Senate Rules Chairman Tom Apodaca blamed the decision to kill the puppy mill bill on the people who leaked the recording of Rabon's meeting, calling it "the unethical and unacceptable tactics of an overzealous few.”

“It is wrong to secretly record private conversations with members of the General Assembly and then threaten to expose those conversations to the media to force legislators to meet specific demands,” said Apodaca, R-Henderson. “That is nothing short of political extortion and represents a new low in lobbying for legislative action. To dignify those actions by moving ahead on this issue would set a dangerous precedent while condoning and encouraging these unethical tactics.”

Janie Withers, the person who recorded Rabon's Jan. 16 meeting, said the recording wasn't a secret. The tape recorder was sitting in plain view on the bench beside her, she said, adding that she believes Rabon was aware it was there.

Withers said she tapes most meetings she attends so she doesn't misquote people later. She said she wasn’t out to get Rabon.

“I did not tape the meeting an an attempt to air our dirty laundry in Brunswick County,” she said.
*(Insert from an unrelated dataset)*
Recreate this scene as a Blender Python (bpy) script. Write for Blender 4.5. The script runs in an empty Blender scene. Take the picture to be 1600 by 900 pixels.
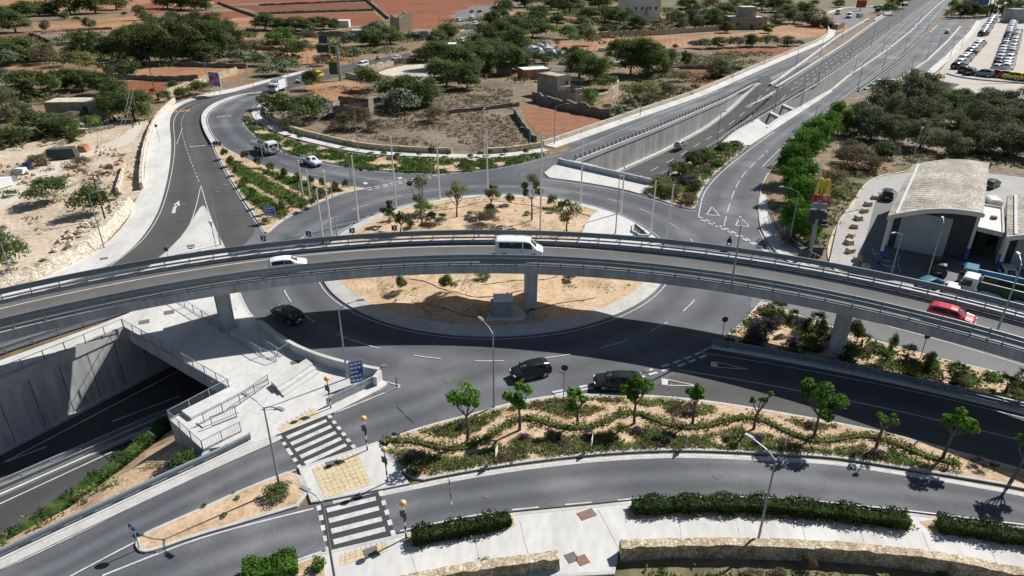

Cheri McLain, who rescues animals in the Brunswick County area and also attended the Jan. 16 meeting, said she and others who want the state to regulate puppy mills have been seeking a meeting with Rabon for four years but have been unable to get their calls and messages returned.

“I knew that Sen. Rabon did not support H930, the puppy mill bill. I just didn’t realize to what extent he didn’t support it,” McLain said. “I was actually very surprised that he used so much profanity, considering there were so many women in the room.”

Gov. McCrory addressed the debate at an event in Wilmington Monday afternoon.

“Just because someone uses foolish tactics, there is no reason to stop good legislation which needs to be passed here in North Carolina," he told reporters. "It was a disgusting tactic, whoever recorded Sen. Rabon. I am also disappointed in the type of dialogue, and my wife and I will stay above that type of dialogue.”